Slow Art Day

Last year I explored the concept of slow drawing — and slow art — in various ways. First, I learned about Amy Maricle’s approach to slow drawing, a quiet, meditative process of making marks on a page. Second, I found out about SlowArt, a practice devoted to making art “a way of life, a method of being, a way of perceiving the world”. Third, I went on to read about the Slow Movement many were embracing, the whole idea being that the world is moving too fast; maybe we should slow down long enough to at least smell a few flowers along the way.

Of all the things I read, perhaps nothing piqued my curiosity as much as “Slow Art Day – 2021”. It had occurred in April of that year, about 2 months before I wrote my post: Slow Down, You Move Too Fast.
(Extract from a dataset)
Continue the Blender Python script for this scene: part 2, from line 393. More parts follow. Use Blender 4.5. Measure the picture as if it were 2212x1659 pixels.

I wondered then if any of the “slow art” activities would be repeated in 2022. Yes, they are, and in fact, today is the day that’s been set aside for appreciating art at a whole new SLOW level — well, at least at some galleries and museums.

The “official” site — Slow Art Day — does show April 2, 2022 as the correct date. Other sites, however, insist that Slow Art Day is always the second Saturday in April, so if you miss out on celebrating today, just give it a slow-go next Saturday.

In all there are 173 venues participating. You’ll find a listing here. I wish it were arranged geographically rather than alphabetically, but as far as I can tell, there’s no venue close to me. The National Museum of Women in Washington DC is participating online, though, so perhaps I can do a bit of “slow art” appreciation that way.  And going back again to when we should celebrate “Slow Art”, they’ve made it into a week-long celebration which began back on March 25.

How do you participate in Slow Art Day?  You find a venue, sign up to take part, and then visit the venue. You choose a few pieces of art — one to five — and you view them… slowly. You take your time. You study them closely. You fully appreciate all that you’re seeing. The Slow Art site suggests viewing each work for about ten minutes.

Of course, since Slow Art Day is already upon us — officially, at least — you might not have an opportunity to rush out and join in. Rushing would sort of defeat the whole purpose anyway, so just settle back in your chair, choose a few artworks, and enjoy having your own “Slow Art Day” from the comfort of your home or studio.

The final part of the process is to discuss the experience, to share insights you’ve gained, to ask questions that have come to mind during the slow art process. Many venues are hosting forums for participants. The National Museum of Women will be hosting an online discussion group, but it appears you must be registered to participate. You might find it enjoyable to do the “slow art” activity with friends or family, followed by a discussion of the art you’ve seen.

If you’d like to take part and want to view any of the works suggested by the National Museum of Women, here is a link to the Slow Art Gallery. Eight artworks are included.

I’ve chosen one print — “Untitled (Paradise)” by Cecily Brown — as the work I’ll be slowly viewing and appreciating.

Perhaps I should have posted about Slow Art Day earlier. Maybe next year I’ll be sure to do that. It would make it easier to find a venue — in person or online — and register for any viewing events or discussion groups. It is an interesting concept, especially in today’s “hurry-up, go faster, hustle and bustle” world.

I’m also going to slow down in my own art practice today. I’m going to take more time and make more thoughtful marks. I’m going to appreciate my own art as well as that of others. We can all benefit, I think, by slowing down a little now and then.